■ **Task prompt**: For each line below that includes the word "Continue", make a copy.

■ **Scene modeling code data**:
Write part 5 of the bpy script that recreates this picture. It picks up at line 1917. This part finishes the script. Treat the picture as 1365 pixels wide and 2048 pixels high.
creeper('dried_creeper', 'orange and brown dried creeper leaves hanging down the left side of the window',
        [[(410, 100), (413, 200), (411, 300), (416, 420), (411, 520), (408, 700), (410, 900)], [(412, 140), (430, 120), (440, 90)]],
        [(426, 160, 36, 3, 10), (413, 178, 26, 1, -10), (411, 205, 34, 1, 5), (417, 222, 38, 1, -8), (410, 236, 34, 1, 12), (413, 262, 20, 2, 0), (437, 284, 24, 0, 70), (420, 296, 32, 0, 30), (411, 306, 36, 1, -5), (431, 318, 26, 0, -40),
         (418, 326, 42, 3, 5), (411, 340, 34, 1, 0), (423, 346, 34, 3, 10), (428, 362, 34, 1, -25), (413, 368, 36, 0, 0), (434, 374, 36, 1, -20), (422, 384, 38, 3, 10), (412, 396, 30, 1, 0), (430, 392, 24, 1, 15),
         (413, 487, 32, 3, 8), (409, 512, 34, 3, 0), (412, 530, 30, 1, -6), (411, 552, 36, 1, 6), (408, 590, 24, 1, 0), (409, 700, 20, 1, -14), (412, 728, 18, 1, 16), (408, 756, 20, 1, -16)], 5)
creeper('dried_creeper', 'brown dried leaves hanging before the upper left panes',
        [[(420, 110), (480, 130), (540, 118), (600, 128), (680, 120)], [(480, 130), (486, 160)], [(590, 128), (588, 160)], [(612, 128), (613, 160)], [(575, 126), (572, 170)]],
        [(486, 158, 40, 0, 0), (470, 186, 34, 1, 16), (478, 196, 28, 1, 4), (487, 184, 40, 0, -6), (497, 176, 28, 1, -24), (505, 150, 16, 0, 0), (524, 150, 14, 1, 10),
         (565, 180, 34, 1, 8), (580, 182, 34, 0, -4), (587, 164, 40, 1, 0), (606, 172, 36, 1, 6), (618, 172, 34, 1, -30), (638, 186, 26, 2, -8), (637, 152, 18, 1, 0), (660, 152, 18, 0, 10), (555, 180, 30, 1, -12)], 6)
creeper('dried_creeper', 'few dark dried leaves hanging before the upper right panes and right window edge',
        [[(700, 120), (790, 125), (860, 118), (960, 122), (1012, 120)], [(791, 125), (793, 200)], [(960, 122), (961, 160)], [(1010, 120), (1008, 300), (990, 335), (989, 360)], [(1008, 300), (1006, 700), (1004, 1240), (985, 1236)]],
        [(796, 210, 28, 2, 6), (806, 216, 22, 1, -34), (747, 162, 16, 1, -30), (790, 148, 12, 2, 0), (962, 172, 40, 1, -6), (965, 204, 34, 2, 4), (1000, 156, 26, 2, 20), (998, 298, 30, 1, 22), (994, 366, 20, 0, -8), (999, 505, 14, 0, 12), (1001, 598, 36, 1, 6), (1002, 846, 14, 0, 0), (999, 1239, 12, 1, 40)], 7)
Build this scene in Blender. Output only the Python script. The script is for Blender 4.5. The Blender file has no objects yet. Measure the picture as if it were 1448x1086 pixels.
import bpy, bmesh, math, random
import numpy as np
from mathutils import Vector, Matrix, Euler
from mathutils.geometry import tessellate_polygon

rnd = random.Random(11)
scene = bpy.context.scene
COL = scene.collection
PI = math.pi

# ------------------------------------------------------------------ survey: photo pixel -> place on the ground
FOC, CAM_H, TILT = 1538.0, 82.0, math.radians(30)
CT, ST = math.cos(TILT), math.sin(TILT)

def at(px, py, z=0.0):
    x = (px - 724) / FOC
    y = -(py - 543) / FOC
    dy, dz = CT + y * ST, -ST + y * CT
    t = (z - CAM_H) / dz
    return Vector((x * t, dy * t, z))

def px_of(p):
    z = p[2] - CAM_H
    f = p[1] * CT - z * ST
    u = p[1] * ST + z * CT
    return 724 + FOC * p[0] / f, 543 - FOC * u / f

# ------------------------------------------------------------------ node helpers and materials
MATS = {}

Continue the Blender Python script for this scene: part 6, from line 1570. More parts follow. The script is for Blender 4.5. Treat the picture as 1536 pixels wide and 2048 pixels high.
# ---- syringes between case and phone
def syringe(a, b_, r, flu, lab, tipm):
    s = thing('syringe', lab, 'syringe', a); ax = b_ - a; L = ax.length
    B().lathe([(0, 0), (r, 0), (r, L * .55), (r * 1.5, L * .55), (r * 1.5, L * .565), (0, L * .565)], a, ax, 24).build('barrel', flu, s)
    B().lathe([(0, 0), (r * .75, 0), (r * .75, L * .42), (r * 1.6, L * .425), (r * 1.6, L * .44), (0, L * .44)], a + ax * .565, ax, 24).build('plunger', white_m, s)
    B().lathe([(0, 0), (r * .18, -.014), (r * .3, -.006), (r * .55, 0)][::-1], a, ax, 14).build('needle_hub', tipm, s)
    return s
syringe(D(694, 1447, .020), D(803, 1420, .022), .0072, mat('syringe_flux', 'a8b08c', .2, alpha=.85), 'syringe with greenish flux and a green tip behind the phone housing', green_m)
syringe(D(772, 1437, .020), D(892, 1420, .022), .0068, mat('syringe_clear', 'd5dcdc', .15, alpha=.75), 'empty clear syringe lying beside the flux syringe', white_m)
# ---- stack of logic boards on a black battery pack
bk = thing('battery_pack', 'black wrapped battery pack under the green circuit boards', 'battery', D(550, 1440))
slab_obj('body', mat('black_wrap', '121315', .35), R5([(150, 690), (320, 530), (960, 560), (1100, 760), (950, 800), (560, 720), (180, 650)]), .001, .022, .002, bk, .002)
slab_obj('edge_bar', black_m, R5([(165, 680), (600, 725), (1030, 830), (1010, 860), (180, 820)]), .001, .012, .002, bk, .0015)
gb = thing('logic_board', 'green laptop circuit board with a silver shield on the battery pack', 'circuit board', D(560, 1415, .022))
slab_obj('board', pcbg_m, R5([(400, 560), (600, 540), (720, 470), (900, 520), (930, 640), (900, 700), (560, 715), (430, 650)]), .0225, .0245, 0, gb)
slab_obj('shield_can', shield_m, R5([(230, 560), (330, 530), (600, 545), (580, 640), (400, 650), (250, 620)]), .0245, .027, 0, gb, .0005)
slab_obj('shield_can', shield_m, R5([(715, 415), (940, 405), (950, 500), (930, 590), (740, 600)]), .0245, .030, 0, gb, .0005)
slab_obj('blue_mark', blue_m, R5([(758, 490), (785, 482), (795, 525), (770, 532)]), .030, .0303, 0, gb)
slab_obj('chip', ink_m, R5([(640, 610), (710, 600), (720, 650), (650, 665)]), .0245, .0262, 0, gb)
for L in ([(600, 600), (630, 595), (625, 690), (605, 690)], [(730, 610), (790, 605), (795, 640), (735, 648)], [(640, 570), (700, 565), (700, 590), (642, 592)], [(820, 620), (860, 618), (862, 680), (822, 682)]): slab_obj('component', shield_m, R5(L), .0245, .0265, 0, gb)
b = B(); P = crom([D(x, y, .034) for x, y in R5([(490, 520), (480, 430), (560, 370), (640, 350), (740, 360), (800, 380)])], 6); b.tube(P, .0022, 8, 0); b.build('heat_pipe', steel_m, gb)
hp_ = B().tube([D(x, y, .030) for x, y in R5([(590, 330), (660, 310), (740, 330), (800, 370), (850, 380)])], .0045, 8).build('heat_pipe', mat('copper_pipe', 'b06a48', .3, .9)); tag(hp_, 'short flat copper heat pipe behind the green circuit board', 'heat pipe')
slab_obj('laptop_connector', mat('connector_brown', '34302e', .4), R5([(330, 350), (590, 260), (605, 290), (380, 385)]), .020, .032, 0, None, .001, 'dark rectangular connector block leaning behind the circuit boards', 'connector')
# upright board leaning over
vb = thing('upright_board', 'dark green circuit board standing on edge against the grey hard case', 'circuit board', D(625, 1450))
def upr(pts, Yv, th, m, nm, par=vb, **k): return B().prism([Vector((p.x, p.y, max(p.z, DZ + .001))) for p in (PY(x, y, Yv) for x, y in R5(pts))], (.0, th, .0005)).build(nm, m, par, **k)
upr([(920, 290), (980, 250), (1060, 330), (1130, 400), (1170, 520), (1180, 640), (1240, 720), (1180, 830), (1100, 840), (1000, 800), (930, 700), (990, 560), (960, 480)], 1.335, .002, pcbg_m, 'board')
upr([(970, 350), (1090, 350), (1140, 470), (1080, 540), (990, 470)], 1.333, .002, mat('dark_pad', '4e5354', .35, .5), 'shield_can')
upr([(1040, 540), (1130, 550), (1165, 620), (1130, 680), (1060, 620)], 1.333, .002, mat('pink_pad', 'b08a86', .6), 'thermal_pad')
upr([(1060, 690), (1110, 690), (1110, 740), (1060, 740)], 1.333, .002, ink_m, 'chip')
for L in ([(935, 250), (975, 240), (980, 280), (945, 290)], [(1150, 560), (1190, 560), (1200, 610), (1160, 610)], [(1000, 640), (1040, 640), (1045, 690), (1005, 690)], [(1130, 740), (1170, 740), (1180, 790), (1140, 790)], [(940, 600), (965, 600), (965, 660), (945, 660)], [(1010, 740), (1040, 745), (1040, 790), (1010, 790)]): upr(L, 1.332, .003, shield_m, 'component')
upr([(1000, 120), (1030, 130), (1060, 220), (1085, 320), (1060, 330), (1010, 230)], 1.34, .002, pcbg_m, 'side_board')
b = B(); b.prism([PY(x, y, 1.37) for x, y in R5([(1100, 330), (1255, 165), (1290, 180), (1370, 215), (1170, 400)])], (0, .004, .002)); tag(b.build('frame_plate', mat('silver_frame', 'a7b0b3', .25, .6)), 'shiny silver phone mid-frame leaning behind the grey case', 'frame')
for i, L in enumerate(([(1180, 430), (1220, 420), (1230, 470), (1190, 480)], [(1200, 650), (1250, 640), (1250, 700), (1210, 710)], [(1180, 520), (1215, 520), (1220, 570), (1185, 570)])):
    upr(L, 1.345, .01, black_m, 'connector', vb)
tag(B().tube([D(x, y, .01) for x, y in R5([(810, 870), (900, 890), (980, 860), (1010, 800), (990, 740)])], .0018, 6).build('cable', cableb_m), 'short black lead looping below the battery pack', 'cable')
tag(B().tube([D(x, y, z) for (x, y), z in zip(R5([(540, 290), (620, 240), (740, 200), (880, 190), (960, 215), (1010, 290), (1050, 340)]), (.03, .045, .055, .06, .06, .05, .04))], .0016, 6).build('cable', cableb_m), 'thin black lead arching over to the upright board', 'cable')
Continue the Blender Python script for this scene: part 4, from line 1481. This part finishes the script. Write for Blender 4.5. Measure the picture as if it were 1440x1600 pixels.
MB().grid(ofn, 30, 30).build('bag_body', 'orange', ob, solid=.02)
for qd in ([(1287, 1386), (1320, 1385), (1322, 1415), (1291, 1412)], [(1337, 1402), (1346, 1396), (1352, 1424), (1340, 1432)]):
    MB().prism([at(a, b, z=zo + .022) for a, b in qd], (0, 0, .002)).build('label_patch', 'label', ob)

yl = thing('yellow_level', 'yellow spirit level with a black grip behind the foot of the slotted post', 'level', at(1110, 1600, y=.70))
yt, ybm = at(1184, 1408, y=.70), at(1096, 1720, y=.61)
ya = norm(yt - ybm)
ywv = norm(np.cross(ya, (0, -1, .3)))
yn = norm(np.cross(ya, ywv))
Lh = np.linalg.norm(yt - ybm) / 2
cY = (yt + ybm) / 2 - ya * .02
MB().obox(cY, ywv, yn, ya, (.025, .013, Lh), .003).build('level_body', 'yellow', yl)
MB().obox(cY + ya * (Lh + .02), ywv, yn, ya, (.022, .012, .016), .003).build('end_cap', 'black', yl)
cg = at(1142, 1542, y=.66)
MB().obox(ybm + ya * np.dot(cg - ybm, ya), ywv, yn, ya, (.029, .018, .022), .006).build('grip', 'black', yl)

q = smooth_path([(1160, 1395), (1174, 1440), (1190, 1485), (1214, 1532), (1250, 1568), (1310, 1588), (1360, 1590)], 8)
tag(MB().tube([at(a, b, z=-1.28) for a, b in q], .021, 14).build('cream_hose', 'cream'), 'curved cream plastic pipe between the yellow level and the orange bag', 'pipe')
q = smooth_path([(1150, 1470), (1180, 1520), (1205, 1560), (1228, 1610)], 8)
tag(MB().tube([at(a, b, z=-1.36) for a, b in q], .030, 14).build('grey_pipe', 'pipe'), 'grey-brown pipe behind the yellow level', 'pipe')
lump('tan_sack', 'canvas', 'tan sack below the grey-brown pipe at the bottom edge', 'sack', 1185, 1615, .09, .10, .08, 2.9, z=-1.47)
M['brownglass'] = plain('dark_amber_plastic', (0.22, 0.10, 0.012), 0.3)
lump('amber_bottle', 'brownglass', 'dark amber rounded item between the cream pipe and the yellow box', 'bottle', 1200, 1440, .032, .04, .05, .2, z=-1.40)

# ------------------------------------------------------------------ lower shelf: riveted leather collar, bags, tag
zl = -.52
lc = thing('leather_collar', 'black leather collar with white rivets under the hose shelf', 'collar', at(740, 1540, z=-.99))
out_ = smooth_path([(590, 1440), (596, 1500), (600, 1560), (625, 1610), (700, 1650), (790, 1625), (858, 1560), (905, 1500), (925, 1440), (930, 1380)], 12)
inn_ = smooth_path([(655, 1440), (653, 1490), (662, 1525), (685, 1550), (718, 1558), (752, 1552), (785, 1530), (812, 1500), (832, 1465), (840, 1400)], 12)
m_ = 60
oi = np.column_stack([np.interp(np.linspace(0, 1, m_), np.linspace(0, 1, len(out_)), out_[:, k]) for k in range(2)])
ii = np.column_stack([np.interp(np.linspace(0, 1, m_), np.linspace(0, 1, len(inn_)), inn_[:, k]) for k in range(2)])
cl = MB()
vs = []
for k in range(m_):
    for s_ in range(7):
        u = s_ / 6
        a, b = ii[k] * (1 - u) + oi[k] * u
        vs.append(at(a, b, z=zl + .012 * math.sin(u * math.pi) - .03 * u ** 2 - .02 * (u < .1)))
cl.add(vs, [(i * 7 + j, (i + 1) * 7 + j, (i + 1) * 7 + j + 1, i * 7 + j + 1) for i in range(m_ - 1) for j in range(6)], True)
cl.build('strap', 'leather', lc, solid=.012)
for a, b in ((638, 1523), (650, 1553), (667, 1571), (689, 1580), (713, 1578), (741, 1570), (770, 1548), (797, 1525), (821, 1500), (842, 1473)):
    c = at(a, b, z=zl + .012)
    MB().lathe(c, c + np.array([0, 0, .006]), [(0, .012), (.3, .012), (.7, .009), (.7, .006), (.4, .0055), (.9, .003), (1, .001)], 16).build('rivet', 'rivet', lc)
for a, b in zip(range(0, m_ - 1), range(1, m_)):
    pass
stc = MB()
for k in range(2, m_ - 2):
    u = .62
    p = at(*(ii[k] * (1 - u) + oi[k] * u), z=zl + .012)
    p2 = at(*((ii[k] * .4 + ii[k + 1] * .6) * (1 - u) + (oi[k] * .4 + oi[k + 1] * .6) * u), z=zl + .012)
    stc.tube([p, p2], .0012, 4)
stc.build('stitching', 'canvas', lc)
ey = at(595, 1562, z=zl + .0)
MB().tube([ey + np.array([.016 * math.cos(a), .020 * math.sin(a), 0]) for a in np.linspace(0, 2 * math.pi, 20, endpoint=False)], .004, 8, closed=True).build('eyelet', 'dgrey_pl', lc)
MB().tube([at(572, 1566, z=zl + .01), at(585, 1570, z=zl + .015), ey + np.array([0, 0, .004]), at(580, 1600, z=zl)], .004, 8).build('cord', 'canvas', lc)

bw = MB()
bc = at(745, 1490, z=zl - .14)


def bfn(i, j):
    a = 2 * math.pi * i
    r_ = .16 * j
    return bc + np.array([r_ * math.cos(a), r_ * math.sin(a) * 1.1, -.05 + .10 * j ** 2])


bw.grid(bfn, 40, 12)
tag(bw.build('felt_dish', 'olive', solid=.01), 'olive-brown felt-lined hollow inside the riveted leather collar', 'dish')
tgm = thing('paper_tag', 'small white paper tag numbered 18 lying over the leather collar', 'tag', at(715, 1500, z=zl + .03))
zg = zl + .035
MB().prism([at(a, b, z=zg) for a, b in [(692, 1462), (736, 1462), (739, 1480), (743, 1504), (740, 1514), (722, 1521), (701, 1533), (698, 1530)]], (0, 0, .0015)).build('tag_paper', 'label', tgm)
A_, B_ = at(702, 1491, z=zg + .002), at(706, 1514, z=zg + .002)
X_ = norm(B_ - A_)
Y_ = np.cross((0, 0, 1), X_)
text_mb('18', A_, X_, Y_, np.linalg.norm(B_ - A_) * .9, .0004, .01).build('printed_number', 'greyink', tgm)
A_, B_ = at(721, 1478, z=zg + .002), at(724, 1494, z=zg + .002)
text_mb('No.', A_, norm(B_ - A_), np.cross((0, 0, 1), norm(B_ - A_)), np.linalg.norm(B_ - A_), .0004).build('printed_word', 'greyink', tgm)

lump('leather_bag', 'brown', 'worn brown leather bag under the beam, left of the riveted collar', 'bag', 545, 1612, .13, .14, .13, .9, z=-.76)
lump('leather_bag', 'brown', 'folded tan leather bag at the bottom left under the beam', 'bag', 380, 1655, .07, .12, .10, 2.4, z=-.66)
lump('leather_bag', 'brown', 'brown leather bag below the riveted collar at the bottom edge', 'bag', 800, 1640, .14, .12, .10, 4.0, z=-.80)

■ **Response to the exercise**:
Continue the Blender Python script for this scene: part 6, from line 1570. More parts follow. The script is for Blender 4.5. Treat the picture as 1536 pixels wide and 2048 pixels high.
Continue the Blender Python script for this scene: part 4, from line 1481. This part finishes the script. Write for Blender 4.5. Measure the picture as if it were 1440x1600 pixels.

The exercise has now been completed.